My question in given an homogeneous of degree 3 function $f(x,y)$ satisfying $f(6,9)=54$, find the value of $g'(2)$ when $g(t)=f(0.5t^2, 0.25t^3+1)$. Can anyone help me with that explaining the concept of the chain rule? Or at least refer me to a good book/site?
Thanks a lot
$$\begin{cases} &\mathbb R\overset{\gamma}{\longmapsto}&\mathbb R^2&\overset{f}{\longmapsto}\mathbb R\\ &t\longmapsto&(\gamma_1(t),\gamma_2(t))&\longmapsto f(\gamma_1(t),\gamma_2(t)) \end{cases}$$
So, $g(t)=f\circ\gamma(t)=f(\gamma_1(t),\gamma_2(t))$
The chain rule can be understood geometrically: The variation for $f$ is its gradient $\nabla f=(\dfrac{\partial f}{\partial x},\dfrac{\partial f}{\partial y})$ and it has to be computed along the direction of the curve curve $\gamma$, so is, along its tangent vector $\gamma'(t)=(\gamma_1'(t),\gamma_2'(t))$. So is, $g'(t)$ is the variation of $f$ along the curve $\gamma$.
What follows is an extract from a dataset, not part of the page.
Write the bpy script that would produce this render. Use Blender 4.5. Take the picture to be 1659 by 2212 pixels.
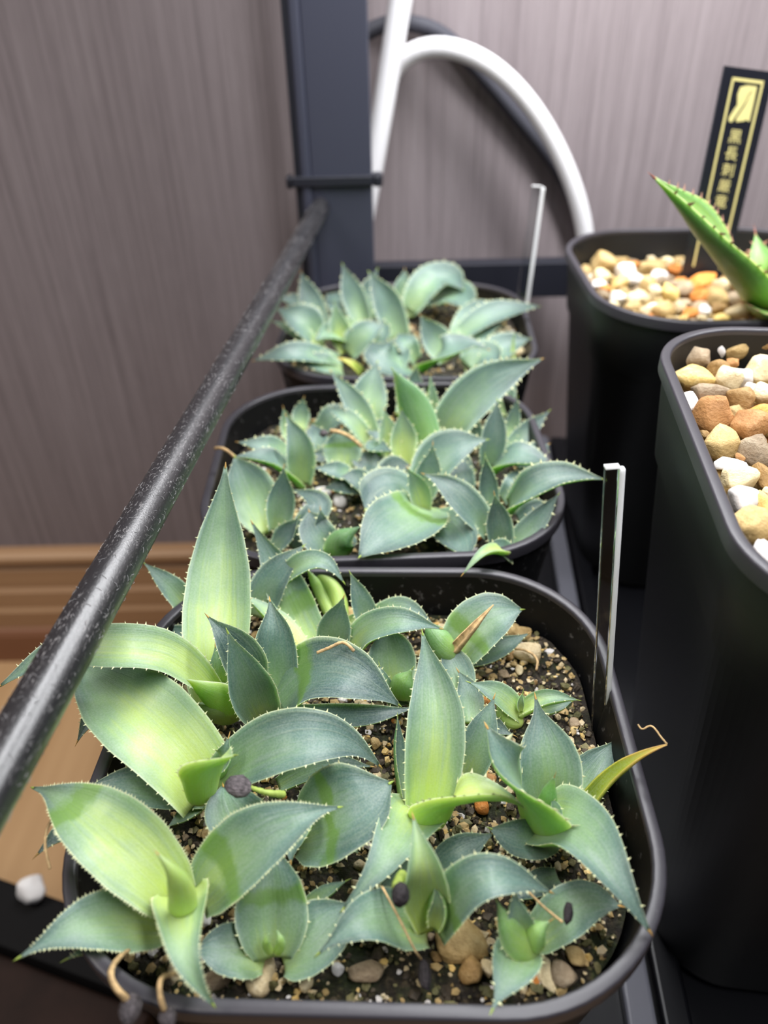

$g'(t)=\nabla f(\gamma_1(t),\gamma_2(t))\boldsymbol{\cdot}\gamma'(t)=\nabla f(\gamma_1(t),\gamma_2(t))\boldsymbol{\cdot}(\gamma_1'(t),\gamma_2'(t))=(\dfrac{\partial f}{\partial x},\dfrac{\partial f}{\partial x})\boldsymbol{\cdot}(\gamma_1'(t),\gamma_2'(t))$
$g'(t)=\gamma'_1(t)\dfrac{\partial f}{\partial x}+\gamma'_2(t)\dfrac{\partial f}{\partial y}$, with the partials evaluated at $(\gamma_1(t),\gamma_2(t))$
First of all, as the function is homogeneous of degree three $f(3·2,3·3)=3^3f(2,3)=54$, so $f(2,3)=2$
Now $g'(t)=t\dfrac{\partial f}{\partial x}+0.75t^2\dfrac{\partial f}{\partial y}$ with the partials evaluated at $(\gamma_1(t),\gamma_2(t))$
$g'(2)=2\dfrac{\partial f}{\partial x}(2,3)+3\dfrac{\partial f}{\partial y}(2,3)$
But the Euler's Homogeneous Function Theorem states that $x\dfrac{\partial f}{\partial x}+y\dfrac{\partial f}{\partial x}=nf(x,y)$ being $n$ the degree, $3$ in this case.
$2\dfrac{\partial f}{\partial x}+3\dfrac{\partial f}{\partial x}=3f(2,3)$
Then $g'(2)=2\dfrac{\partial f}{\partial x}+3\dfrac{\partial f}{\partial x}=3f(2,3)=3·2=6$